The Daily Offering, prayed and lived, is the best response to Jesus' gift of himself to and for us.
The greatest act of love for another is to die for that person. At the Last Supper Jesus told his apostles, "No one has greater love than this, to lay down one's life for one's friends" (John 15: 13). Yet Jesus laid down his life not only for his friends but for his enemies. As St. Paul put it: "For Christ, while we were still helpless, yet died at the appointed time for the ungodly. Indeed, only with difficulty does one die for a just person, though perhaps for a good person one might even find courage to die. But God proves his love for us in that while we were still sinners Christ died for us" (Romans 5: 6-8).
Jesus wanted to prove his love for all people of all time and he wanted everyone to experience that love. But he could only die once. How could he make that act of sacrificial love present everywhere and always?
He said: "This is my body, which will be given up for you; do this in memory of me" (Luke 22: 19).
He created a New Passover to go with the New Covenant. This Memorial Meal makes present the very event it commemorates. Now people of all time, and not just those who stood under the cross at Good Friday, can be present as Jesus offers himself up for their salvation. He does not die again but he makes his life-giving death and resurrection present through the the Holy Sacrifice of the Mass.
The second dilemma of love is this: when you love someone you want to be always near that person. But Jesus had to go. He said: "I tell you the truth, it is better for you that I go. For if I do not go, the Advocate will not come to you. But if I go, I will send him to you" (John 16: 7). Jesus must leave this world in order to send the Holy Spirit. But he wants to stay close to his followers and he even promised that he would not leave them orphans, that he would return (see John 14: 18). He promised "I am with you always, until the end of the age" (Matthew 28: 20). How can he go and also stay?
"This is my body." He remains close to us in the Eucharist, the Blessed Sacrament.
Thirdly, love desires not only to be close but to be one with the beloved. Love desires union. How can Jesus unite himself to the apostles and then to Christians of all time?
"This is my body. Take and eat." Jesus comes to us in a form in which we can receive him. He unites himself to us in Holy Communion where the two become one.
That is the gift which we celebrate today.
This has two very practical implications.

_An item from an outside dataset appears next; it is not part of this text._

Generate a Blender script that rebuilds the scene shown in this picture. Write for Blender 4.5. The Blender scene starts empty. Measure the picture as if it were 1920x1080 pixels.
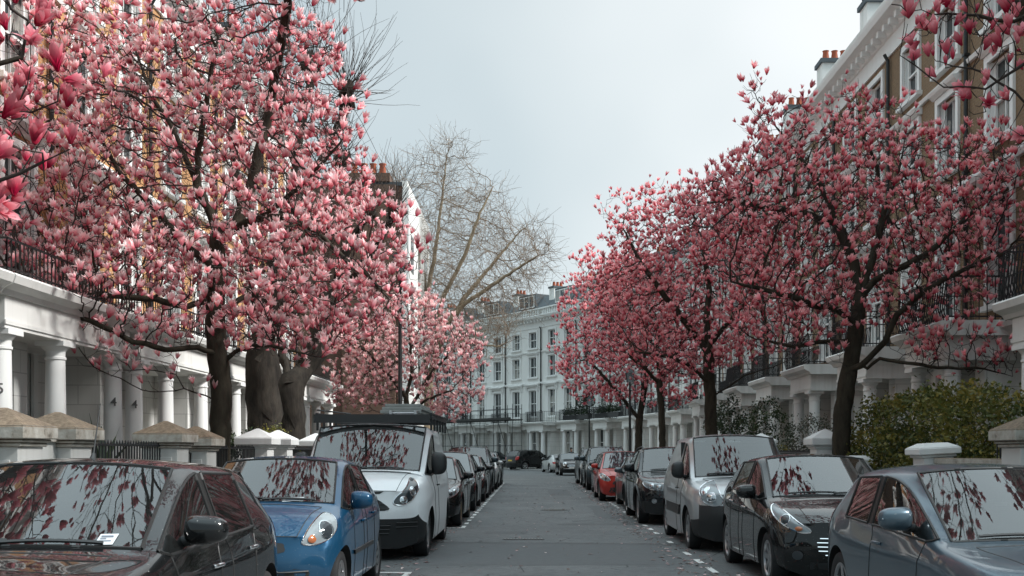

First, we who receive the Eucharist are one with Christ and are transformed by our union. In his homily at the closing Mass for World Youth Day 2005, Pope Benedict XVI said: "The Body and Blood of Christ are given to us so that we ourselves will be transformed in our turn. We are to become the Body of Christ, his own Flesh and Blood." Through a Holy Communion we are parts of the Body of Christ, "his own Flesh and Blood" in the world today. This confirms Jesus' teaching in a parable about the Last Judgment in Matthew 25. Whatever we do to or for one of his least brothers or sisters, we do to or for Jesus. Whatever we fail to do for one of his and our least brothers and sisters, we fail to do for Jesus.
Second, the sacrificial offering of Jesus replaced all the animal and grain offerings that preceded him. His was the one perfect sacrifice that took away the sins of the world and reconciled humanity with God and one another. Now we, as members of his Body, join him in making that perfect offering as we celebrate Mass. Then we go forth from Mass to live the offering we have made with Christ. In the words of St. Paul, we offer our bodies "as a living sacrifice, holy and pleasing to God" (Romans 12: 1).
We thank God for the gift of the Body and Blood of his Son Jesus. We adore Jesus present in the Eucharist. We open ourselves to the grace of the loving union in which the two become one flesh. And we return love for love by offering ourselves every day as we pray the Daily Offering.
The Daily Offering, prayed and lived, is the best response to Jesus' gift of himself to and for us.